SUPPLIED INFORMATION:
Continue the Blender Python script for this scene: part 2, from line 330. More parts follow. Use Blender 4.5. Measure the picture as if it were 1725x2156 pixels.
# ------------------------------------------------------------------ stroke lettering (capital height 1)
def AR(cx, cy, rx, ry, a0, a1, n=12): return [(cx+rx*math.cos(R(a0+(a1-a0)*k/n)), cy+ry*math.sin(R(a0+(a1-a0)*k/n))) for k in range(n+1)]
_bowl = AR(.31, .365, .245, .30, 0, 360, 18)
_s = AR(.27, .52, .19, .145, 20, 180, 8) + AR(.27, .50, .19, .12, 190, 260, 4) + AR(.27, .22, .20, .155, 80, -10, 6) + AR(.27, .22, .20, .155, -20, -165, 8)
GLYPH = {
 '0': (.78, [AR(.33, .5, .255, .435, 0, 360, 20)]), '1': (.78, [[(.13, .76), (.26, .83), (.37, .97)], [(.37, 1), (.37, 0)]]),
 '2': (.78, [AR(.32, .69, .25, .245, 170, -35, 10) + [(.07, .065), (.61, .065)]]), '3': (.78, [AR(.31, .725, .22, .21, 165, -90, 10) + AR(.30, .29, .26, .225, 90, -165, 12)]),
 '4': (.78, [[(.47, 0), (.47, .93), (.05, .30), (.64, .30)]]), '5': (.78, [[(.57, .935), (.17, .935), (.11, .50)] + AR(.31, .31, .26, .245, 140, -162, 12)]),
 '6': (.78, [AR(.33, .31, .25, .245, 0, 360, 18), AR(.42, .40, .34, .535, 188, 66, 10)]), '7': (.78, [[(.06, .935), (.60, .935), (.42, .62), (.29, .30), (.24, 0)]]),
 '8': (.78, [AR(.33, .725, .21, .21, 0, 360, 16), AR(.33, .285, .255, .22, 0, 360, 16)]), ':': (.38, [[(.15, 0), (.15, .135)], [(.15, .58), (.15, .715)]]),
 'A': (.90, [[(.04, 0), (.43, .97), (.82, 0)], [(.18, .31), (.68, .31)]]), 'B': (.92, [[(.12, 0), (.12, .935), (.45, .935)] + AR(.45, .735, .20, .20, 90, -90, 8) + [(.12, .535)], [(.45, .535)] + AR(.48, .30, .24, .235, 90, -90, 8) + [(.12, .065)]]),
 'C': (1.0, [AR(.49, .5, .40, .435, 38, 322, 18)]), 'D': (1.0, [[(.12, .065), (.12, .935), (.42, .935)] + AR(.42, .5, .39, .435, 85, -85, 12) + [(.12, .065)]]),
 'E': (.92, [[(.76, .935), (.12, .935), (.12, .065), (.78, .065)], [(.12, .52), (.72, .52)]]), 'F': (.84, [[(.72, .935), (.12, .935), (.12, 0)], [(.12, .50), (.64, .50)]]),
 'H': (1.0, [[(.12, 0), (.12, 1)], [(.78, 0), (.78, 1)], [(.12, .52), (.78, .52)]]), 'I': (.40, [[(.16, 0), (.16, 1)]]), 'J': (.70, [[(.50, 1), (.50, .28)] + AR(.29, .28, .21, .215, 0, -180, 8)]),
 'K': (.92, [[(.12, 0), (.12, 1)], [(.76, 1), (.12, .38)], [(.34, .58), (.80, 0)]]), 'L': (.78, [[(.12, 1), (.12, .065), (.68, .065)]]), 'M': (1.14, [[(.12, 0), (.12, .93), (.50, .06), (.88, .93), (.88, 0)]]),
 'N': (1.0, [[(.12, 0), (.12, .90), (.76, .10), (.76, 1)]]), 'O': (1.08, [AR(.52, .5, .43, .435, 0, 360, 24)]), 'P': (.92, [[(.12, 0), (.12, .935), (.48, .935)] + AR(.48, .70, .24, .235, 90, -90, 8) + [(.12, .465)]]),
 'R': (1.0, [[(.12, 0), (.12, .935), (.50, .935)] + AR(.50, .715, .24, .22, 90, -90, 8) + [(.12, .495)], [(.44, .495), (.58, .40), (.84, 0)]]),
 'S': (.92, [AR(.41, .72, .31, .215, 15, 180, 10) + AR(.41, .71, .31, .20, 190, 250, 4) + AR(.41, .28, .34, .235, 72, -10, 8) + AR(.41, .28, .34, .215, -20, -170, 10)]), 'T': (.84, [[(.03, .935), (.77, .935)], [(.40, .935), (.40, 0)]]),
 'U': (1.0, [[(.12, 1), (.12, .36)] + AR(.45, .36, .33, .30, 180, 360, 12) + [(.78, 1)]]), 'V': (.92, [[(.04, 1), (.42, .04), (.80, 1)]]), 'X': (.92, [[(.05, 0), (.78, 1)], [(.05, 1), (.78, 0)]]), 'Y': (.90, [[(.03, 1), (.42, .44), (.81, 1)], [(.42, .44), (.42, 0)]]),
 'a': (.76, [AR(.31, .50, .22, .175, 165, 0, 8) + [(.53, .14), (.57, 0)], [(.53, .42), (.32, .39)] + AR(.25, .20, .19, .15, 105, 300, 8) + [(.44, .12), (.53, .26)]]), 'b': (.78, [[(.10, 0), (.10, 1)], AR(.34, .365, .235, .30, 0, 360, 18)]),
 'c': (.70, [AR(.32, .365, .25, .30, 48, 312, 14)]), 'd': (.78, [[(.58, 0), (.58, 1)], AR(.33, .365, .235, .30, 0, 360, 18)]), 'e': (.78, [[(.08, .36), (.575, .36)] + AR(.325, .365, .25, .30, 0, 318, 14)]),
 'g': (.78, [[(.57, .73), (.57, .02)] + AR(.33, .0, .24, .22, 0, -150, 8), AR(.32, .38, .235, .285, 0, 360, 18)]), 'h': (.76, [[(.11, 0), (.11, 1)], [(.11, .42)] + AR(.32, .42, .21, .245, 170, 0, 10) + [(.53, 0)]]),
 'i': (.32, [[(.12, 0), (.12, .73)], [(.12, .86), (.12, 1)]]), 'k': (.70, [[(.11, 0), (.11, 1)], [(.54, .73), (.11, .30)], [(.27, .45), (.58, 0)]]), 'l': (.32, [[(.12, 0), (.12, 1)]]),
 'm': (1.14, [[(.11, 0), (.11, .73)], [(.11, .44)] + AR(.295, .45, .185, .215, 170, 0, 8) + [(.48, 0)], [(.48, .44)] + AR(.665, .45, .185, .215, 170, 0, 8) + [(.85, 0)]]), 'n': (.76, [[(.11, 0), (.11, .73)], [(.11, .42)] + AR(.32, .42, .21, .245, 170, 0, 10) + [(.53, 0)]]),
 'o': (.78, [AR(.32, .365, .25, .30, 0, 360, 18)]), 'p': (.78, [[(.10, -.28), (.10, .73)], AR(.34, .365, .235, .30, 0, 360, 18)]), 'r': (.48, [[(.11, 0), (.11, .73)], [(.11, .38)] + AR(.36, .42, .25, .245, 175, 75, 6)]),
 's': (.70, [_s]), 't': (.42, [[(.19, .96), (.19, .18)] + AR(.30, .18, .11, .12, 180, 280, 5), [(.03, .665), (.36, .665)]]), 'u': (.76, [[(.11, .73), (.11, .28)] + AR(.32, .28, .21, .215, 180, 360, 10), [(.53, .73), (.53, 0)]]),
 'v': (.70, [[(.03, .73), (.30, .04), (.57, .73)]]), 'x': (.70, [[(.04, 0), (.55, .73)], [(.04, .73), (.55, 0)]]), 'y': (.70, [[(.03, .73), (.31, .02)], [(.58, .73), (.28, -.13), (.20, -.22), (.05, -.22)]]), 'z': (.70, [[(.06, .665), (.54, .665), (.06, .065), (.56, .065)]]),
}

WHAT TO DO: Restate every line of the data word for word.

RESULT OF THIS TASK:
Continue the Blender Python script for this scene: part 2, from line 330. More parts follow. Use Blender 4.5. Measure the picture as if it were 1725x2156 pixels.
# ------------------------------------------------------------------ stroke lettering (capital height 1)
def AR(cx, cy, rx, ry, a0, a1, n=12): return [(cx+rx*math.cos(R(a0+(a1-a0)*k/n)), cy+ry*math.sin(R(a0+(a1-a0)*k/n))) for k in range(n+1)]
_bowl = AR(.31, .365, .245, .30, 0, 360, 18)
_s = AR(.27, .52, .19, .145, 20, 180, 8) + AR(.27, .50, .19, .12, 190, 260, 4) + AR(.27, .22, .20, .155, 80, -10, 6) + AR(.27, .22, .20, .155, -20, -165, 8)
GLYPH = {
 '0': (.78, [AR(.33, .5, .255, .435, 0, 360, 20)]), '1': (.78, [[(.13, .76), (.26, .83), (.37, .97)], [(.37, 1), (.37, 0)]]),
 '2': (.78, [AR(.32, .69, .25, .245, 170, -35, 10) + [(.07, .065), (.61, .065)]]), '3': (.78, [AR(.31, .725, .22, .21, 165, -90, 10) + AR(.30, .29, .26, .225, 90, -165, 12)]),
 '4': (.78, [[(.47, 0), (.47, .93), (.05, .30), (.64, .30)]]), '5': (.78, [[(.57, .935), (.17, .935), (.11, .50)] + AR(.31, .31, .26, .245, 140, -162, 12)]),
 '6': (.78, [AR(.33, .31, .25, .245, 0, 360, 18), AR(.42, .40, .34, .535, 188, 66, 10)]), '7': (.78, [[(.06, .935), (.60, .935), (.42, .62), (.29, .30), (.24, 0)]]),
 '8': (.78, [AR(.33, .725, .21, .21, 0, 360, 16), AR(.33, .285, .255, .22, 0, 360, 16)]), ':': (.38, [[(.15, 0), (.15, .135)], [(.15, .58), (.15, .715)]]),
 'A': (.90, [[(.04, 0), (.43, .97), (.82, 0)], [(.18, .31), (.68, .31)]]), 'B': (.92, [[(.12, 0), (.12, .935), (.45, .935)] + AR(.45, .735, .20, .20, 90, -90, 8) + [(.12, .535)], [(.45, .535)] + AR(.48, .30, .24, .235, 90, -90, 8) + [(.12, .065)]]),
 'C': (1.0, [AR(.49, .5, .40, .435, 38, 322, 18)]), 'D': (1.0, [[(.12, .065), (.12, .935), (.42, .935)] + AR(.42, .5, .39, .435, 85, -85, 12) + [(.12, .065)]]),
 'E': (.92, [[(.76, .935), (.12, .935), (.12, .065), (.78, .065)], [(.12, .52), (.72, .52)]]), 'F': (.84, [[(.72, .935), (.12, .935), (.12, 0)], [(.12, .50), (.64, .50)]]),
 'H': (1.0, [[(.12, 0), (.12, 1)], [(.78, 0), (.78, 1)], [(.12, .52), (.78, .52)]]), 'I': (.40, [[(.16, 0), (.16, 1)]]), 'J': (.70, [[(.50, 1), (.50, .28)] + AR(.29, .28, .21, .215, 0, -180, 8)]),
 'K': (.92, [[(.12, 0), (.12, 1)], [(.76, 1), (.12, .38)], [(.34, .58), (.80, 0)]]), 'L': (.78, [[(.12, 1), (.12, .065), (.68, .065)]]), 'M': (1.14, [[(.12, 0), (.12, .93), (.50, .06), (.88, .93), (.88, 0)]]),
 'N': (1.0, [[(.12, 0), (.12, .90), (.76, .10), (.76, 1)]]), 'O': (1.08, [AR(.52, .5, .43, .435, 0, 360, 24)]), 'P': (.92, [[(.12, 0), (.12, .935), (.48, .935)] + AR(.48, .70, .24, .235, 90, -90, 8) + [(.12, .465)]]),
 'R': (1.0, [[(.12, 0), (.12, .935), (.50, .935)] + AR(.50, .715, .24, .22, 90, -90, 8) + [(.12, .495)], [(.44, .495), (.58, .40), (.84, 0)]]),
 'S': (.92, [AR(.41, .72, .31, .215, 15, 180, 10) + AR(.41, .71, .31, .20, 190, 250, 4) + AR(.41, .28, .34, .235, 72, -10, 8) + AR(.41, .28, .34, .215, -20, -170, 10)]), 'T': (.84, [[(.03, .935), (.77, .935)], [(.40, .935), (.40, 0)]]),
 'U': (1.0, [[(.12, 1), (.12, .36)] + AR(.45, .36, .33, .30, 180, 360, 12) + [(.78, 1)]]), 'V': (.92, [[(.04, 1), (.42, .04), (.80, 1)]]), 'X': (.92, [[(.05, 0), (.78, 1)], [(.05, 1), (.78, 0)]]), 'Y': (.90, [[(.03, 1), (.42, .44), (.81, 1)], [(.42, .44), (.42, 0)]]),
 'a': (.76, [AR(.31, .50, .22, .175, 165, 0, 8) + [(.53, .14), (.57, 0)], [(.53, .42), (.32, .39)] + AR(.25, .20, .19, .15, 105, 300, 8) + [(.44, .12), (.53, .26)]]), 'b': (.78, [[(.10, 0), (.10, 1)], AR(.34, .365, .235, .30, 0, 360, 18)]),
 'c': (.70, [AR(.32, .365, .25, .30, 48, 312, 14)]), 'd': (.78, [[(.58, 0), (.58, 1)], AR(.33, .365, .235, .30, 0, 360, 18)]), 'e': (.78, [[(.08, .36), (.575, .36)] + AR(.325, .365, .25, .30, 0, 318, 14)]),
 'g': (.78, [[(.57, .73), (.57, .02)] + AR(.33, .0, .24, .22, 0, -150, 8), AR(.32, .38, .235, .285, 0, 360, 18)]), 'h': (.76, [[(.11, 0), (.11, 1)], [(.11, .42)] + AR(.32, .42, .21, .245, 170, 0, 10) + [(.53, 0)]]),
 'i': (.32, [[(.12, 0), (.12, .73)], [(.12, .86), (.12, 1)]]), 'k': (.70, [[(.11, 0), (.11, 1)], [(.54, .73), (.11, .30)], [(.27, .45), (.58, 0)]]), 'l': (.32, [[(.12, 0), (.12, 1)]]),
 'm': (1.14, [[(.11, 0), (.11, .73)], [(.11, .44)] + AR(.295, .45, .185, .215, 170, 0, 8) + [(.48, 0)], [(.48, .44)] + AR(.665, .45, .185, .215, 170, 0, 8) + [(.85, 0)]]), 'n': (.76, [[(.11, 0), (.11, .73)], [(.11, .42)] + AR(.32, .42, .21, .245, 170, 0, 10) + [(.53, 0)]]),
 'o': (.78, [AR(.32, .365, .25, .30, 0, 360, 18)]), 'p': (.78, [[(.10, -.28), (.10, .73)], AR(.34, .365, .235, .30, 0, 360, 18)]), 'r': (.48, [[(.11, 0), (.11, .73)], [(.11, .38)] + AR(.36, .42, .25, .245, 175, 75, 6)]),
 's': (.70, [_s]), 't': (.42, [[(.19, .96), (.19, .18)] + AR(.30, .18, .11, .12, 180, 280, 5), [(.03, .665), (.36, .665)]]), 'u': (.76, [[(.11, .73), (.11, .28)] + AR(.32, .28, .21, .215, 180, 360, 10), [(.53, .73), (.53, 0)]]),
 'v': (.70, [[(.03, .73), (.30, .04), (.57, .73)]]), 'x': (.70, [[(.04, 0), (.55, .73)], [(.04, .73), (.55, 0)]]), 'y': (.70, [[(.03, .73), (.31, .02)], [(.58, .73), (.28, -.13), (.20, -.22), (.05, -.22)]]), 'z': (.70, [[(.06, .665), (.54, .665), (.06, .065), (.56, .065)]]),
}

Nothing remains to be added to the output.